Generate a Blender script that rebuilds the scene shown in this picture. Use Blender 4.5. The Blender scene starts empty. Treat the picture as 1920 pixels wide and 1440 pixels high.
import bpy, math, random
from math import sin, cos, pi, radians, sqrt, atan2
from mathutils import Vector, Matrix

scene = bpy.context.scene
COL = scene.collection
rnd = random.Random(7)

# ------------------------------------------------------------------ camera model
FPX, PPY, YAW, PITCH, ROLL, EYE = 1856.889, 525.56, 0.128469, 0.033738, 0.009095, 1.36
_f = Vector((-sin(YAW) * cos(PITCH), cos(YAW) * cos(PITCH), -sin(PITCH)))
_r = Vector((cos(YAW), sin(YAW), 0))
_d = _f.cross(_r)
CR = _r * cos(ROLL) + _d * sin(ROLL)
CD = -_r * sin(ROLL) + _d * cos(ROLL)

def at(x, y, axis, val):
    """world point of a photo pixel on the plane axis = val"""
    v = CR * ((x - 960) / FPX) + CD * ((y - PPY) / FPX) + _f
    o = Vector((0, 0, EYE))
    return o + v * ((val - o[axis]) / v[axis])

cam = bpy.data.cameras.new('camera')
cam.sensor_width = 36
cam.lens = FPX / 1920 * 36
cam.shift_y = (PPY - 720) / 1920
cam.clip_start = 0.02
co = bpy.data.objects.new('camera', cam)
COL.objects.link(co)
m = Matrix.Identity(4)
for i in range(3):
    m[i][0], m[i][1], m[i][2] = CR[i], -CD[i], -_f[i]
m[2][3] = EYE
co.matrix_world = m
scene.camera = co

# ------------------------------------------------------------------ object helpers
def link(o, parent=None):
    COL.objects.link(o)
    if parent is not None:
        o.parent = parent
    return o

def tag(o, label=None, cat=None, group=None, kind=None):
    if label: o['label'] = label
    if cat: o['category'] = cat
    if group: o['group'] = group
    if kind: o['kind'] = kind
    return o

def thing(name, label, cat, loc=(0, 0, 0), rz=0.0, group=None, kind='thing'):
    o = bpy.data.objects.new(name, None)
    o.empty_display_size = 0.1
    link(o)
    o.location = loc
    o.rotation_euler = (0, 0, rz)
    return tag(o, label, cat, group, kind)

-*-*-

**EXERCISE INSTRUCTIONS:** Copy all of the data. Keep every word exactly as it is.

**THE SOLUTION:**
Generate a Blender script that rebuilds the scene shown in this picture. Use Blender 4.5. The Blender scene starts empty. Treat the picture as 1920 pixels wide and 1440 pixels high.
import bpy, math, random
from math import sin, cos, pi, radians, sqrt, atan2
from mathutils import Vector, Matrix

scene = bpy.context.scene
COL = scene.collection
rnd = random.Random(7)

# ------------------------------------------------------------------ camera model
FPX, PPY, YAW, PITCH, ROLL, EYE = 1856.889, 525.56, 0.128469, 0.033738, 0.009095, 1.36
_f = Vector((-sin(YAW) * cos(PITCH), cos(YAW) * cos(PITCH), -sin(PITCH)))
_r = Vector((cos(YAW), sin(YAW), 0))
_d = _f.cross(_r)
CR = _r * cos(ROLL) + _d * sin(ROLL)
CD = -_r * sin(ROLL) + _d * cos(ROLL)

def at(x, y, axis, val):
    """world point of a photo pixel on the plane axis = val"""
    v = CR * ((x - 960) / FPX) + CD * ((y - PPY) / FPX) + _f
    o = Vector((0, 0, EYE))
    return o + v * ((val - o[axis]) / v[axis])

cam = bpy.data.cameras.new('camera')
cam.sensor_width = 36
cam.lens = FPX / 1920 * 36
cam.shift_y = (PPY - 720) / 1920
cam.clip_start = 0.02
co = bpy.data.objects.new('camera', cam)
COL.objects.link(co)
m = Matrix.Identity(4)
for i in range(3):
    m[i][0], m[i][1], m[i][2] = CR[i], -CD[i], -_f[i]
m[2][3] = EYE
co.matrix_world = m
scene.camera = co

# ------------------------------------------------------------------ object helpers
def link(o, parent=None):
    COL.objects.link(o)
    if parent is not None:
        o.parent = parent
    return o

def tag(o, label=None, cat=None, group=None, kind=None):
    if label: o['label'] = label
    if cat: o['category'] = cat
    if group: o['group'] = group
    if kind: o['kind'] = kind
    return o

def thing(name, label, cat, loc=(0, 0, 0), rz=0.0, group=None, kind='thing'):
    o = bpy.data.objects.new(name, None)
    o.empty_display_size = 0.1
    link(o)
    o.location = loc
    o.rotation_euler = (0, 0, rz)
    return tag(o, label, cat, group, kind)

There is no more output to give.